Chicago is the last of the 12 FHLBs to implement this capital structure.

"The conversion to the Bank's capital stock is an important development for the Bank and our members," said Chicago FHLB president and chief executive Matt Feldman.

The FHLB has been operating under supervisory constraints since July 2004.   In the late 1990s, the Chicago bank pioneered the 'Mortgage Partnership Finance' program to purchase mortgages from its members, competing directly with Fannie Mae and Freddie Mac. But the FHLB ran into capital problems when it couldn't securitize the growing number of single-family loans on its balance sheet.

In the approval order, the Federal House Finance Agency notes that certain articles in the cease and desist order governing capital requirements will be lifted once the stock conversion is completed. Other parts of the C&D remain in effect.

Bank and thrift members of the Chicago FHLB can now opt out of the stock conversion and terminate their membership.

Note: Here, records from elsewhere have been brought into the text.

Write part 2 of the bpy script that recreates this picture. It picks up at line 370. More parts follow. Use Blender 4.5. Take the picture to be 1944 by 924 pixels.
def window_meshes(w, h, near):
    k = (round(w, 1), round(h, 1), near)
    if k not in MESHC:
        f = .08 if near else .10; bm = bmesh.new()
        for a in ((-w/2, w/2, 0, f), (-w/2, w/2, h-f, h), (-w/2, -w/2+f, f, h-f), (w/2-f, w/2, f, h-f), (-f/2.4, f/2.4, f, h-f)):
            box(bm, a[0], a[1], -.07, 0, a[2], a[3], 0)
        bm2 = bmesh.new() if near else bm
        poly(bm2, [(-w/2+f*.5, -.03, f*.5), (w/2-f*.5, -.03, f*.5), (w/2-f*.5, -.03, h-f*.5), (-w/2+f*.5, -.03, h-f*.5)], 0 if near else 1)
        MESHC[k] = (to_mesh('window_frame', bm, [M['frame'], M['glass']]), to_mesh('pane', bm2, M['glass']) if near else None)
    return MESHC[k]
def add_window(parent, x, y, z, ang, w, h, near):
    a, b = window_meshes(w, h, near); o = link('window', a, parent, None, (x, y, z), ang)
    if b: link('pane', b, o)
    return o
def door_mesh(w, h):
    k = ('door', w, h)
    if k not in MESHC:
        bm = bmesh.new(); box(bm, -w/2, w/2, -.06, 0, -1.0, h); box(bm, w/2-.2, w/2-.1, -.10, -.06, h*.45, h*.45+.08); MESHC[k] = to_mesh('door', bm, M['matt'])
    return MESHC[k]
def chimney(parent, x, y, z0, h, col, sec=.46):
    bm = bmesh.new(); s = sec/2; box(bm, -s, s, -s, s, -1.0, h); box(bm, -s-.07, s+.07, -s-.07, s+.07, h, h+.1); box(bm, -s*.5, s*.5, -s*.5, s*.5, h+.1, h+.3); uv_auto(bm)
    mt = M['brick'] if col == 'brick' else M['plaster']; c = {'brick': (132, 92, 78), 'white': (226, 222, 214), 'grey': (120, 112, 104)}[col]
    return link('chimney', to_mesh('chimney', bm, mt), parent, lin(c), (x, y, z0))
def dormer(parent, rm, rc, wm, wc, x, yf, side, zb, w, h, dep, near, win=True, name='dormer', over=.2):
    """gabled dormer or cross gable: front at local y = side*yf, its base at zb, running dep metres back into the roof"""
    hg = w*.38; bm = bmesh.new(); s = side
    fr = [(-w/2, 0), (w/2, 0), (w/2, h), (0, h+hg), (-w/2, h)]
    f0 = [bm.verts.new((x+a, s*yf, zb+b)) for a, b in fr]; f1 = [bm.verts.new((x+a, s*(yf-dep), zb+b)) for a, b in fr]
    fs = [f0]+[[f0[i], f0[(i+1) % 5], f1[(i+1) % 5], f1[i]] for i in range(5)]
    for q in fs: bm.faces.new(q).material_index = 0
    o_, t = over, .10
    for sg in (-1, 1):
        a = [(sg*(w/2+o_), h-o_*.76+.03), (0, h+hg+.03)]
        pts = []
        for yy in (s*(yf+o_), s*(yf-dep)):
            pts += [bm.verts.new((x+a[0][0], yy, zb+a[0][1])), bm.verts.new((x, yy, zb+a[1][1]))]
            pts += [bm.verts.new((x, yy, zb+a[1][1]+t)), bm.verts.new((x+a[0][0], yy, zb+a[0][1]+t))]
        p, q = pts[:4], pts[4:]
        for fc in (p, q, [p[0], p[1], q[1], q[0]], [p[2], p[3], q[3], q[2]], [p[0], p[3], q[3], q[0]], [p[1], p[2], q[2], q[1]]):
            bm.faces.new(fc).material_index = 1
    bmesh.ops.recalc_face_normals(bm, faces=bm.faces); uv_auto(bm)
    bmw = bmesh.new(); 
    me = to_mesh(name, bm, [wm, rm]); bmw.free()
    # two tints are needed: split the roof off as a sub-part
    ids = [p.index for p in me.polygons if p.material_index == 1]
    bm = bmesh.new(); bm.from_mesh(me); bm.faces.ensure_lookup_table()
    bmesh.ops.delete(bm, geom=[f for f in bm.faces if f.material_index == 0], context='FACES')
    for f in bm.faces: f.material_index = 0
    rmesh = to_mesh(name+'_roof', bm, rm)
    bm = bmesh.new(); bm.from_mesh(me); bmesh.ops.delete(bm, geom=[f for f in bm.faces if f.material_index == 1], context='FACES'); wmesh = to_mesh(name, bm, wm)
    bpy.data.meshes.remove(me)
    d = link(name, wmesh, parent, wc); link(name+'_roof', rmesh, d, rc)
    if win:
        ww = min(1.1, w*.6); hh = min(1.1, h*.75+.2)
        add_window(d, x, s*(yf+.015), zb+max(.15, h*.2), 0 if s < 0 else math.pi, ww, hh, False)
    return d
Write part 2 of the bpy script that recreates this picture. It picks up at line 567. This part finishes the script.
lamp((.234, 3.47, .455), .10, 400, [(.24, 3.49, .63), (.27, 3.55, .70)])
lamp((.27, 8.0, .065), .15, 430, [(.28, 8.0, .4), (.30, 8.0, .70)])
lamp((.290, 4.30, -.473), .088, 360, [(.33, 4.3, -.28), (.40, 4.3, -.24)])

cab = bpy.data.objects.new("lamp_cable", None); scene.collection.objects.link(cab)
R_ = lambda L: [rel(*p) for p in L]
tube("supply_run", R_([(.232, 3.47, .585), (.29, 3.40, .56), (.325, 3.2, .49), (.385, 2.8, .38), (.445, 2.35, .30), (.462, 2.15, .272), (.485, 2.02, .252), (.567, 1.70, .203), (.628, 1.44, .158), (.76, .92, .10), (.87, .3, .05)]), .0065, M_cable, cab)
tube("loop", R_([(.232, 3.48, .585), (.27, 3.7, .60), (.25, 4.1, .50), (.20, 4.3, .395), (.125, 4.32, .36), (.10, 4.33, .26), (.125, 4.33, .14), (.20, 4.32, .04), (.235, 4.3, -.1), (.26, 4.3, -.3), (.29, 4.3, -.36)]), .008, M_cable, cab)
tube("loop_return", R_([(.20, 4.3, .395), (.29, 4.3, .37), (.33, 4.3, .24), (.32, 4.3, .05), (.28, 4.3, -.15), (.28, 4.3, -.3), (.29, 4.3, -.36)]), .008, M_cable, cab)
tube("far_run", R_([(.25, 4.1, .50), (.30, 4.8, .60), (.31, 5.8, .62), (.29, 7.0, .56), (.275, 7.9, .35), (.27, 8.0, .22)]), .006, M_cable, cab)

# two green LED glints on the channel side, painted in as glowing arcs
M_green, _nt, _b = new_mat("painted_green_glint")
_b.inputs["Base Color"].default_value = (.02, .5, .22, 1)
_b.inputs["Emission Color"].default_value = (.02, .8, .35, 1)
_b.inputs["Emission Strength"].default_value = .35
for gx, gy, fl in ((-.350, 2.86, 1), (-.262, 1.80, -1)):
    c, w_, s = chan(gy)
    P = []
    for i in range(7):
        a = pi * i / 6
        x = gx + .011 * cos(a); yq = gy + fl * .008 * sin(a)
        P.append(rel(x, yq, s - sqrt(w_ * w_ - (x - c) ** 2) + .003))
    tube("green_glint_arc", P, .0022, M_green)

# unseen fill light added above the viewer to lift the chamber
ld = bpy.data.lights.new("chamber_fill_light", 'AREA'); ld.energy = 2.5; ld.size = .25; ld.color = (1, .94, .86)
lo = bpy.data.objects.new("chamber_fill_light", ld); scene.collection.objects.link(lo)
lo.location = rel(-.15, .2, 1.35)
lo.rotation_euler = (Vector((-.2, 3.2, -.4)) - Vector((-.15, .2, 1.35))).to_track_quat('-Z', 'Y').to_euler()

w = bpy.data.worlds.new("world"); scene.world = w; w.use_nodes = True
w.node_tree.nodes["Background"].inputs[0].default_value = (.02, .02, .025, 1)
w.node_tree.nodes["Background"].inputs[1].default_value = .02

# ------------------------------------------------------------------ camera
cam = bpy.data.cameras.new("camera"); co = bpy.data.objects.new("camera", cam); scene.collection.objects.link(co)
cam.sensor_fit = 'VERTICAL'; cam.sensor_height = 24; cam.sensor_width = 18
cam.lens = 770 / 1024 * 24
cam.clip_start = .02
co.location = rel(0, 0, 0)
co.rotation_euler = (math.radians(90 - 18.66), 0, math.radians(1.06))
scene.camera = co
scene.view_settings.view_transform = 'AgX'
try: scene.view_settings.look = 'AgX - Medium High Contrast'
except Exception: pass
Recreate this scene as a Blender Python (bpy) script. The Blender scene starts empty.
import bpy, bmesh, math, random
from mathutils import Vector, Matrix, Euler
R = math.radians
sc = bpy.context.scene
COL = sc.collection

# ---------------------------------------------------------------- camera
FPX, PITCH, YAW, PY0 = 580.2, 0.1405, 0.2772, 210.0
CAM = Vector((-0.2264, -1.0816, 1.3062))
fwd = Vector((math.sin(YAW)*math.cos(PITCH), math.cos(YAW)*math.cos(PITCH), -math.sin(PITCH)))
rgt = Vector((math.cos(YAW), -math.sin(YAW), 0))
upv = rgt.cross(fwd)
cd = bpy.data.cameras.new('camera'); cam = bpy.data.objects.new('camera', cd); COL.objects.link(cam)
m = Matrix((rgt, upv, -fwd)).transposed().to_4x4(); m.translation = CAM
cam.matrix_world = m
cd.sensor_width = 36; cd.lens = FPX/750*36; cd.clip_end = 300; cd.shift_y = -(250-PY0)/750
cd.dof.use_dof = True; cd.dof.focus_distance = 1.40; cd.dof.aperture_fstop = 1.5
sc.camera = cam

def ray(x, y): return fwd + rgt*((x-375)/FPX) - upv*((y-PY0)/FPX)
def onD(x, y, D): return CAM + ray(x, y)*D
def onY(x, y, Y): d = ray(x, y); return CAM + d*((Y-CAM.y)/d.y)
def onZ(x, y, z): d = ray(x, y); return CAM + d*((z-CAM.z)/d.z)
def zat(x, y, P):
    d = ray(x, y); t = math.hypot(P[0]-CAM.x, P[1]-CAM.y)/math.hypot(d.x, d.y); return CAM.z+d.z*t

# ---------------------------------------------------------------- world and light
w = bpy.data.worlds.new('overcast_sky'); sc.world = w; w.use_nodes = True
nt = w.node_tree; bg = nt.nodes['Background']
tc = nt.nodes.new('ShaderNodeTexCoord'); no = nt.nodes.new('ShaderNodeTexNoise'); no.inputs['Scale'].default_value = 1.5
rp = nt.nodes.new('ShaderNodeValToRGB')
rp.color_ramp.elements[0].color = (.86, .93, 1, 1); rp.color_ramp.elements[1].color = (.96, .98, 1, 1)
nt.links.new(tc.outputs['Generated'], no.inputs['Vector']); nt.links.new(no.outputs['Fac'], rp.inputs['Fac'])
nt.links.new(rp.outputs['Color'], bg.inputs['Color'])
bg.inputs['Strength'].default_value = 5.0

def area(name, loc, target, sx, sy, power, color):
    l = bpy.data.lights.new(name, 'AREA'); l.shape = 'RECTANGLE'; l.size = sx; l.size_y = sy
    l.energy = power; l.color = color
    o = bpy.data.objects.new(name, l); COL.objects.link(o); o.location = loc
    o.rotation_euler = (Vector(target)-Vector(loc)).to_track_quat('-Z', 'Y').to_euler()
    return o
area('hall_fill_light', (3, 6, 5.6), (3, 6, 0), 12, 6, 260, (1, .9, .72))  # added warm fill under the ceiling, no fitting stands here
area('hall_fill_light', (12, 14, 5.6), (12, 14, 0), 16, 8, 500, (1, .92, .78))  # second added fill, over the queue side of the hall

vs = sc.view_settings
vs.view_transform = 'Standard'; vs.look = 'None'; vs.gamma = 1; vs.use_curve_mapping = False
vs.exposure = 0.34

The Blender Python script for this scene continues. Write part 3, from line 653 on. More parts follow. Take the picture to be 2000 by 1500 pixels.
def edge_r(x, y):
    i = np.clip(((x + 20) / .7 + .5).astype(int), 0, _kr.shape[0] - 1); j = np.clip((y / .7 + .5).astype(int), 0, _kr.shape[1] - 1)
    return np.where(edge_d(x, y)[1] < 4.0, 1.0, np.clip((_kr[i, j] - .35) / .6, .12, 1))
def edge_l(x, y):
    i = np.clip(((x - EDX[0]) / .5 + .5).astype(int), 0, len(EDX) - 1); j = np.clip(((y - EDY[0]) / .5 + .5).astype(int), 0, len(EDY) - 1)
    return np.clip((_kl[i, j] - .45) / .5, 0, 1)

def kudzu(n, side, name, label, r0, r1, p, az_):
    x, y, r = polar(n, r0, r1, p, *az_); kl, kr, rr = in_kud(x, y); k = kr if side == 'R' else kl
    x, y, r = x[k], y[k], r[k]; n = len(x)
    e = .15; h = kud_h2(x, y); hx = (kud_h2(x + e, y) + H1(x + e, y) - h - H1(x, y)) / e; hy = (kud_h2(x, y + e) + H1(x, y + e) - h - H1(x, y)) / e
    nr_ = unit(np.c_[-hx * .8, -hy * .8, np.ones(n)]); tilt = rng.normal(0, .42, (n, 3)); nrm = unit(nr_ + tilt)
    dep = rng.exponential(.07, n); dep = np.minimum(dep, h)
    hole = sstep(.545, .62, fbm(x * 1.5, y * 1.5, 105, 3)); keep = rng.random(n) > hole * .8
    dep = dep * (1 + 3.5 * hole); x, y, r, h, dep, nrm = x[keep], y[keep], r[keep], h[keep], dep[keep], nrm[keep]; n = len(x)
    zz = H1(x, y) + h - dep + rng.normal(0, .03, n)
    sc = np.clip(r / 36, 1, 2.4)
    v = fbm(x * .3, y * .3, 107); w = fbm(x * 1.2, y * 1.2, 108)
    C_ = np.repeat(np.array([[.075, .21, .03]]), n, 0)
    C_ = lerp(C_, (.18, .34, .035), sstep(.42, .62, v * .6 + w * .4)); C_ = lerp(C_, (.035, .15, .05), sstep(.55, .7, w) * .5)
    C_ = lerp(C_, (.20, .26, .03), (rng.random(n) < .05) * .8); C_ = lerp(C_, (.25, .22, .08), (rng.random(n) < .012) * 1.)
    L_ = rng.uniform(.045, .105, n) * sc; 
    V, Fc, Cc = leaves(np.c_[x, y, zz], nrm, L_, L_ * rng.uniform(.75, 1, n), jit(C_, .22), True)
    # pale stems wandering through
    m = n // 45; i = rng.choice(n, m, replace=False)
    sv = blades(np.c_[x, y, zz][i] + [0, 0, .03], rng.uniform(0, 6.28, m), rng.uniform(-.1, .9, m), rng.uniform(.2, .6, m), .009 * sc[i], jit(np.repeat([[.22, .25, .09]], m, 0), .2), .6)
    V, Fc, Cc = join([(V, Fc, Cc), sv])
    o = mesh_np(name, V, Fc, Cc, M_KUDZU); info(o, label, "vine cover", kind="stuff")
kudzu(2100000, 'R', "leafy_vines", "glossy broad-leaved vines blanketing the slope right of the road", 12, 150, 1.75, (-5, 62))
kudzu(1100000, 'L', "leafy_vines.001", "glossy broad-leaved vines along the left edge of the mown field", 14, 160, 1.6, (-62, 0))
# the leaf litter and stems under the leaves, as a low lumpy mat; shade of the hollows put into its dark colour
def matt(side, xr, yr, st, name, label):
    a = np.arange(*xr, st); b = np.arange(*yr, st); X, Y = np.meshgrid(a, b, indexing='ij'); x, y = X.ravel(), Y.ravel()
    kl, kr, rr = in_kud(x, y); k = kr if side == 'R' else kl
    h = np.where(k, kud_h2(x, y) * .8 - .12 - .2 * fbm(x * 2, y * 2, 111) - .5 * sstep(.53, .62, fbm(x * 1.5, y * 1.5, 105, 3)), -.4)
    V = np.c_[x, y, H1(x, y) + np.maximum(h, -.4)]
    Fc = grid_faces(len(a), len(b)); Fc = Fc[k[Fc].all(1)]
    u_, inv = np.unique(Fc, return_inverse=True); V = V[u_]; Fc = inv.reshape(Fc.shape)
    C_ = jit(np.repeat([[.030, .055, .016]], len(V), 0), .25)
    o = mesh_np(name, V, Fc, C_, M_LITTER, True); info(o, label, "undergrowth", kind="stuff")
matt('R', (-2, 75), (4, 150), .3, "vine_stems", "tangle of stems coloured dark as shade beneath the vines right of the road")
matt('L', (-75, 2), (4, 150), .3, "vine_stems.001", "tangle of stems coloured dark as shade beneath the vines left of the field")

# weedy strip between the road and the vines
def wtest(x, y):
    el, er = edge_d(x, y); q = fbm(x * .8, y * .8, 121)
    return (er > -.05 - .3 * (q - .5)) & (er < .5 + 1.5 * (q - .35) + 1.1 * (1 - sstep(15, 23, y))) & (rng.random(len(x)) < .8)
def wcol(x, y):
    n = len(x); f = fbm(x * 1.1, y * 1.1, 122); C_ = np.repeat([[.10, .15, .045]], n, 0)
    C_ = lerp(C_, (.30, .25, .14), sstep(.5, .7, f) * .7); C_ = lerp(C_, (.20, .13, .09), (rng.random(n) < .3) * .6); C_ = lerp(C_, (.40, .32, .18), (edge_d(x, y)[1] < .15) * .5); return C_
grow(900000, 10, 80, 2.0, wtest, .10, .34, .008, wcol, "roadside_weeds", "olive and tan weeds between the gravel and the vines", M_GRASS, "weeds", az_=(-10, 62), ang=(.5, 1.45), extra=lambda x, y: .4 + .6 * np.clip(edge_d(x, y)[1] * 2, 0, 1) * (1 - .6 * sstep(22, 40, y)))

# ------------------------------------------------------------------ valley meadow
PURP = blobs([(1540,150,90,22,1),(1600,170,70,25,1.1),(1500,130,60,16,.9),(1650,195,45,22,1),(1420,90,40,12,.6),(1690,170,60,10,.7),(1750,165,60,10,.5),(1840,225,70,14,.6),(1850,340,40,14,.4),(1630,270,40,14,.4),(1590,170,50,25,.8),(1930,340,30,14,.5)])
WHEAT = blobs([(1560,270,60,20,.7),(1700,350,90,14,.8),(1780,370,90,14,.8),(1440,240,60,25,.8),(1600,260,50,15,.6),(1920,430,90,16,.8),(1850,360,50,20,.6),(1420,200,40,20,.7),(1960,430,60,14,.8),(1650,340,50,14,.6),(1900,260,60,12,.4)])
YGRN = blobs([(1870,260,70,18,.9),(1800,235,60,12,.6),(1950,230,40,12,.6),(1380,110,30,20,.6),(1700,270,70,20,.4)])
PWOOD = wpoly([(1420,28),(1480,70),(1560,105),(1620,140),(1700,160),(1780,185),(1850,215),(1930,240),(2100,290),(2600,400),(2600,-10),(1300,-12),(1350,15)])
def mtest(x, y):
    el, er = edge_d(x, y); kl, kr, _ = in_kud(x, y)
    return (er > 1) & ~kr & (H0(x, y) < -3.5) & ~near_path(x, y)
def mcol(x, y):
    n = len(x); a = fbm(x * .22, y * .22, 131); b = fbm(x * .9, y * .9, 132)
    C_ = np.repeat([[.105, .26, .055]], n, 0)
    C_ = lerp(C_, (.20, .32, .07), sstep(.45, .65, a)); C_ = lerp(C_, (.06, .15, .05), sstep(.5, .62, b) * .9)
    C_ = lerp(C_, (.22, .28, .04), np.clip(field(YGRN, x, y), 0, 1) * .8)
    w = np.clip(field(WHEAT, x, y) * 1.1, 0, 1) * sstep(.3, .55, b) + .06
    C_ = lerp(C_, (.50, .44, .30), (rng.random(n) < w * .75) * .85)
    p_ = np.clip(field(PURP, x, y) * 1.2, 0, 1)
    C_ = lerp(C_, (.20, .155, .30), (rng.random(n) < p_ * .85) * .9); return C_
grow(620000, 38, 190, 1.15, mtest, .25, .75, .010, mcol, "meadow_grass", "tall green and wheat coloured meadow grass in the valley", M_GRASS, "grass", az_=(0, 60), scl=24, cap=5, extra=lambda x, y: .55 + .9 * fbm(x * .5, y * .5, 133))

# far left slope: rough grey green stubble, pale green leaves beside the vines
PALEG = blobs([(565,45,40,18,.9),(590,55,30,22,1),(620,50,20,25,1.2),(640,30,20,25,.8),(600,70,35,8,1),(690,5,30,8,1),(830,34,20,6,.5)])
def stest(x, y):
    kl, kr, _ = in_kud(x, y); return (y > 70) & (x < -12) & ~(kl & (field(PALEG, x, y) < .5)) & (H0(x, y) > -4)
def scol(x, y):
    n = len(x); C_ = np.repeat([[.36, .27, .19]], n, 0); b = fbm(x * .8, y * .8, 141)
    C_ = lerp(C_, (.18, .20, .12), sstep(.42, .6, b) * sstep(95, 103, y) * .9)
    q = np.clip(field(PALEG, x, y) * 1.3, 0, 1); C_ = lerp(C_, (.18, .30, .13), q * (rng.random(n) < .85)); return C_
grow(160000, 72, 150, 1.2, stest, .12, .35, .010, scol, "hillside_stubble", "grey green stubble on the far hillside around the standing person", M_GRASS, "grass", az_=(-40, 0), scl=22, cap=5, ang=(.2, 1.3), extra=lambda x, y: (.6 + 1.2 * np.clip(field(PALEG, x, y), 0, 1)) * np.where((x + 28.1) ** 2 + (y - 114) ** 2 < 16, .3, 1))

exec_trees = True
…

However, these institutions must notify FHFA and the bank at least 30 days prior to the stock conversion to exercise this option.  

Feldman also said the bank is moving toward repurchasing a portion of its excess stock from its current and former members. The Chicago bank sold excess stock to support its MPF program.

The bank will submit a repurchase plan in December to begin repurchasing "limited amounts" of excess stock within six months of the stock conversion.